The marble bust of her grand-mother? Kept. All her many textiles, collected across the world as she traveled alone for decades? In my garage now.
It meant chattering away to her local auctioneer picking through her stuff as if this was not exquisitely uncomfortable and painful. To him, it was just another day of work. To me, a situation unimaginable barely six months earlier on my last visit to her home, a six-hour flight away from mine.
It also meant going through things with my mother, one of the most private and uncommunicative people I know — holding up for her decision everything from a black Merry Widow corset to her gorgeous red leather knee-high Cossack-style boots. Her Greek texts and travel souvenirs.
My garage now holds her collection of beautiful Peruvian and Bolivian mantas and Indian cottons and silks, her molas from the San Blas Islands.

When her mother died, having simply ignored the tedious task of paying income tax on her significant wealth to any form of government for decades, there was very little left.

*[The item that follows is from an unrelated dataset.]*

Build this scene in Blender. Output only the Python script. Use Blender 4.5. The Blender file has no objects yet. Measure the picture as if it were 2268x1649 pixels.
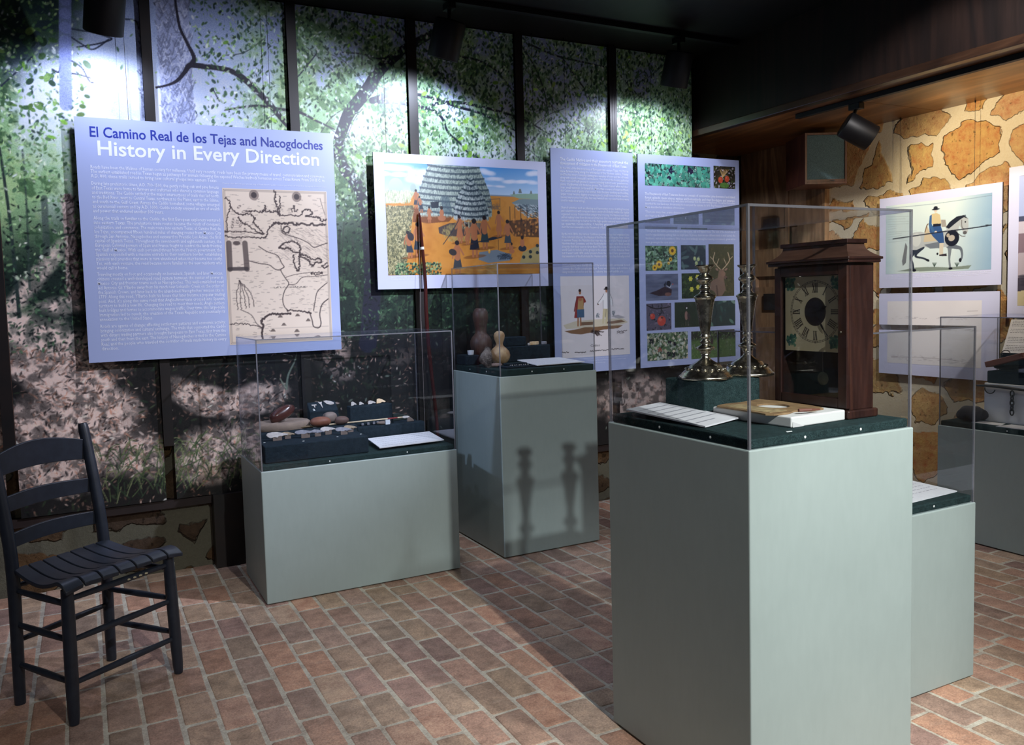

I will not be inheriting anything from my grandmother’s estate. I can visit a museum in Toronto to see her former armoire.
Nor will I inherit from my mother, I suspect, for reasons too grim and arcane to discuss here.
I’ve told my father the few pieces of his art and furniture that I hope he’ll leave to me. But who knows?
It’s all stuff, in the end.
Unlike Egyptian kings, we’re not going to be buried with it.
Have you been through this process?
How do you plan to dispose of your stuff when that day comes?